Geometry puzzler

Robert Amesz rcameszREMOVETHIS at dds.removethistoo.nl
Tue Nov 7 00:56:40 EST 2000


Paul Winkler wrote:

> [snip]
>
>There are two basic but important things I can't figure out how to do:
>
>1) Given any polygon, how can I test whether an arbitrary point lies
>   inside that polygon?

I can see why you have trouble with this one: topologically there is no 
inside or outside, just two different sides. If you have a point on one 
side you can check if another point is on the same side by counting the 
number of vertices the line segment connecting both points crosses. If 
it's even or zero, the points are on the same side, if it's odd they're 
on different sides. Of course, this means you'll have to know how to 
solve problem (2) first. Note that you'll get unexpected results if any 
of the vertices of the polygon intersect.

It's not that hard to find a point which is guaranteed to be outside 
the polygon in the usual sense of the word: first make a bounding box 
for the polygon (i.e. the smallest possible rectangle in which all the 
polygon's points lie) and choose a point outside that box. For general 
work with polygonal regions you might want to precalculate a bounding 
box.


>2) Given two line segments, how can I find the coordinates of their
>   intersection, if there is one? (easy for right angles, but I will
>   often NOT have right angles.)

That's not hard. First, make the equations (i.e. a x + b x = c) for the 
lines on which the line segments lie, and find the intersection point, 
if any. I assume you know how to do simultaneous linear equations, 
otherwise both steps will be rather difficult.

Once you find a point of intersection, you'll just have to see if the 
point lies in the two line segments bounding boxes. If it does, the 
point must be on both line segments. (Note however that there's a 
special case when the intersection of two line segments is a line 
segment rather than a point!)

If you expect the intersection point doesn't exist most of the time, 
it's probably more efficient to construct the intersection of the two 
bounding boxes first, and only proceed if that intersection is 
nonempty. (You can re-use that intersection in the final step later, so 
the extra effort isn't a total loss.)

Even more optimalisations are possible if you recognize certain 
pathological special cases early on, e.g. if one of the lines runs 
parallel to the y-axis. 


>I think if I knew how to do those two things, I could work out how to
>effectively manage and use an allowable drawing zone. For any line of
>text I could find the edges where it runs out of the allowed zone.
>Then whenever I added one of my graphic elements to the page, I could
>draw a polygon around it and subtract that space from the allowed
>zone.
>
>So my real problem, which I think I could solve given 1 and 2 above,
>is to combine such polygons in various ways.
>
>I need two functions or methods so that:
>
>bite(poly1, poly2) returns a new polygon which looks like poly1 with
>   the area encompassed by poly2 removed from it.
>
>union(poly1, poly2) returns a new polygon which looks like poly1 with
>   the area encompassed by poly2 added to it.
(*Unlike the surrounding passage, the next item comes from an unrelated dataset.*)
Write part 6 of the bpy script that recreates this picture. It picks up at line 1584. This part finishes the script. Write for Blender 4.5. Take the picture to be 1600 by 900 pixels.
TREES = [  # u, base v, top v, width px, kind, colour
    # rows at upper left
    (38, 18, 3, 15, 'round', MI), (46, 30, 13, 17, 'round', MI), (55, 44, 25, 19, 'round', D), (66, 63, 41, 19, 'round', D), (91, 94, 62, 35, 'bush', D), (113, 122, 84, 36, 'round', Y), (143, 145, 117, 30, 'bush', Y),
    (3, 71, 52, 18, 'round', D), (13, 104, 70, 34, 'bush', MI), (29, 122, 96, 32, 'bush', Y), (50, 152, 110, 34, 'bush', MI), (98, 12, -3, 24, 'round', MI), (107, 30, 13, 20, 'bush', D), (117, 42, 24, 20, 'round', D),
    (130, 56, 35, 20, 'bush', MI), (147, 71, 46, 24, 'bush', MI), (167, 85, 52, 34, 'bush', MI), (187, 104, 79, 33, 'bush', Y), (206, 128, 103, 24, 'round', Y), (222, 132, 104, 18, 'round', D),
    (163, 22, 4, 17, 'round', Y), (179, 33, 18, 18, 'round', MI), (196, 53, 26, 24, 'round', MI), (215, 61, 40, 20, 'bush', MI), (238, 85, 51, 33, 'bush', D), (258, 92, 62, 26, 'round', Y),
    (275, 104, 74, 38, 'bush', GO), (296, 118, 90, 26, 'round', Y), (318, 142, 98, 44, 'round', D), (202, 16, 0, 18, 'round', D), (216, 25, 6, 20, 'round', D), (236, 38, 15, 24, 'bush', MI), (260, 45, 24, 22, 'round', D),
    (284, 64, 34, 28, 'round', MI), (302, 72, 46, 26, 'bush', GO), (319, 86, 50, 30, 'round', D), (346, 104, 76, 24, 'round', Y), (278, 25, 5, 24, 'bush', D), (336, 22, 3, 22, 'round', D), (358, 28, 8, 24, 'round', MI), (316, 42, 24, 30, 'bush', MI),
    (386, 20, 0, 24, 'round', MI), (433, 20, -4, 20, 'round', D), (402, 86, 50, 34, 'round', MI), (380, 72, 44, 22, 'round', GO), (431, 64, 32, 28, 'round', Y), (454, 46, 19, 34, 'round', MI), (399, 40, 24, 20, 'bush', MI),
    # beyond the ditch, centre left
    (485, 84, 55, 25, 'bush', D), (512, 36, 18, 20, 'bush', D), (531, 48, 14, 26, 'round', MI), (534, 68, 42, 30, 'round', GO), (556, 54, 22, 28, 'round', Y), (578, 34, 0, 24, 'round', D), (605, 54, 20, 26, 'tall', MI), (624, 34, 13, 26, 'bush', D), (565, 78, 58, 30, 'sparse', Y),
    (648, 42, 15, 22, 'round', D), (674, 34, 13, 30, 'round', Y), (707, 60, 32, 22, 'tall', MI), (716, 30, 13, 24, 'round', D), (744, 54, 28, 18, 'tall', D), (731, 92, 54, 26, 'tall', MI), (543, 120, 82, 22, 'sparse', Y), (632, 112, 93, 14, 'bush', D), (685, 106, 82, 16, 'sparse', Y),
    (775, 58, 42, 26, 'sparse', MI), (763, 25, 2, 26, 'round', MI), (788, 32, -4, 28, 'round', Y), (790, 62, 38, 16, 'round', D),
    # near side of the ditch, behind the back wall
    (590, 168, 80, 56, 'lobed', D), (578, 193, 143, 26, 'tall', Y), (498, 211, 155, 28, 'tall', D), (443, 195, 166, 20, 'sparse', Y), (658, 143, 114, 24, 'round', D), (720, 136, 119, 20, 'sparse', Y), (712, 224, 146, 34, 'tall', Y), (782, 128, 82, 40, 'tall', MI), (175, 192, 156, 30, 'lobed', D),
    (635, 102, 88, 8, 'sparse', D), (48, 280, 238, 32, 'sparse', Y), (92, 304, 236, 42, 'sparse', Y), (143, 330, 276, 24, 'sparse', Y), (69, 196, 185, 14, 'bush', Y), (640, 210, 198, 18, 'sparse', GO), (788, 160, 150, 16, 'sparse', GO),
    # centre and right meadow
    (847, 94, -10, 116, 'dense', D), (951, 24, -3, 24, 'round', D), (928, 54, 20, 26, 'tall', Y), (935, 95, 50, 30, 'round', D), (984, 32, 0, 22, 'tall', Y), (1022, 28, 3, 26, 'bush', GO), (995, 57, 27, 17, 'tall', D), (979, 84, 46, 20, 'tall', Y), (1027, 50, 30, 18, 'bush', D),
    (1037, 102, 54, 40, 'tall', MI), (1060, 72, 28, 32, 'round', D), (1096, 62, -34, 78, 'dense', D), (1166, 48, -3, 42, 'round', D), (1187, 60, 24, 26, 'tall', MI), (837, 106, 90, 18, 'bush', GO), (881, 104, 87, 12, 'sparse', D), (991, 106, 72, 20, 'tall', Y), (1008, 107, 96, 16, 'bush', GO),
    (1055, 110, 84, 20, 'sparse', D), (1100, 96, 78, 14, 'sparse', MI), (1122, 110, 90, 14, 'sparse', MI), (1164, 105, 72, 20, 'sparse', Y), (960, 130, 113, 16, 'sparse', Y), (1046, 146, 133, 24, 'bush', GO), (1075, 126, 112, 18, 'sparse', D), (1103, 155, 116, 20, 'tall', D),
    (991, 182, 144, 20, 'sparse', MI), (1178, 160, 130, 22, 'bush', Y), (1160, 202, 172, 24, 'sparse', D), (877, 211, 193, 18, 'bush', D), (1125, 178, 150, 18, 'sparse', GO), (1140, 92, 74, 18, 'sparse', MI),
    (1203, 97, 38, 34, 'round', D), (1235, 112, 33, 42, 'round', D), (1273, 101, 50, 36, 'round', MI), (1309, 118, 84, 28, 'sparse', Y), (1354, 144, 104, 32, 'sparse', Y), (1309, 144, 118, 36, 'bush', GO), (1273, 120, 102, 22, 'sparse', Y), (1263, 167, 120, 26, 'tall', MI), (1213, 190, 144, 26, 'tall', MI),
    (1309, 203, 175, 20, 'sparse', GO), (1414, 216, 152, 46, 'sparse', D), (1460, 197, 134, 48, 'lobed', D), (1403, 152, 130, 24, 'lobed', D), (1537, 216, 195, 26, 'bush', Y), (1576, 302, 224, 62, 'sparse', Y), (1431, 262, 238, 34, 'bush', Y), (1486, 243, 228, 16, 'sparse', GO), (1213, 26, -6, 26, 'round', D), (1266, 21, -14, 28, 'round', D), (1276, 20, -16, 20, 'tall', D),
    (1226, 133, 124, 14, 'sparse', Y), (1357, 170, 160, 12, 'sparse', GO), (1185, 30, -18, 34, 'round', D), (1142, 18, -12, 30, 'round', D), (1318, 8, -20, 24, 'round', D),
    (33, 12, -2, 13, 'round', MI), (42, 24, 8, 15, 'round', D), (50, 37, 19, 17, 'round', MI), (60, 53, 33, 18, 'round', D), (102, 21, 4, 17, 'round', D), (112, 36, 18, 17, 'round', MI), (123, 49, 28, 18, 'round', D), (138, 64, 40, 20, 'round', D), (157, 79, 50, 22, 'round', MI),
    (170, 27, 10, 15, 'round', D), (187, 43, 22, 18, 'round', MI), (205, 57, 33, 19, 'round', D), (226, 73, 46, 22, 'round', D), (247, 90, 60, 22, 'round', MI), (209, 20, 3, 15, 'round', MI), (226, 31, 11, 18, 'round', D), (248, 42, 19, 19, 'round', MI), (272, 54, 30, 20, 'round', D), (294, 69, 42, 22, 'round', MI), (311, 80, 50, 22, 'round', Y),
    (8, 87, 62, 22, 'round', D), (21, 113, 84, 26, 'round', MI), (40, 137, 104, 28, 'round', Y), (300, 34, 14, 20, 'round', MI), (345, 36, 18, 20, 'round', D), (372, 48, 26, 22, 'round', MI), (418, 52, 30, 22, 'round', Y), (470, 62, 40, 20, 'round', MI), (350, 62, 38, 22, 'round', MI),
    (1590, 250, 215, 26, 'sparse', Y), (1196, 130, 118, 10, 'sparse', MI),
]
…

Oddly enough, those two functions are in fact identical. It once again 
depends on what you define as being inside the polygon or outside it.


>Examples in ugly ASCII art - two simple intersecting polygons.

Ugly is the word, I'm afraid. Did you use a fixed-pitched font for 
those?

[snip]

>Of course there are many different ways polygons can intersect,
>and I can't think of a solution for all cases. I don't even know 
>what to do when one polygon is entirely inside the other.
>(obvious for union, non-obvious for bite!)

Regions with holes in them are topologically different from continous 
ones, so you can't really represent those regions by single polygons. 
You could cheat a little by connecting the hole to the rest of the 
region by two overlapping vertices, but that would probably be more 
trouble than it's worth and might interfere with other algorithms later 
on.

Polygons which intersect can be merged, of course, but because a vertex 
of one polygon can intersect multiple vertices of the other this is not 
as eausy as one might think. Also, some vertices may in fact overlap 
partly or fully, making the calculation a bit more, hmmm, interesting.

BTW, Win32 already has an API to work with regions (polygonal and 
otherwise), you might wish to study that.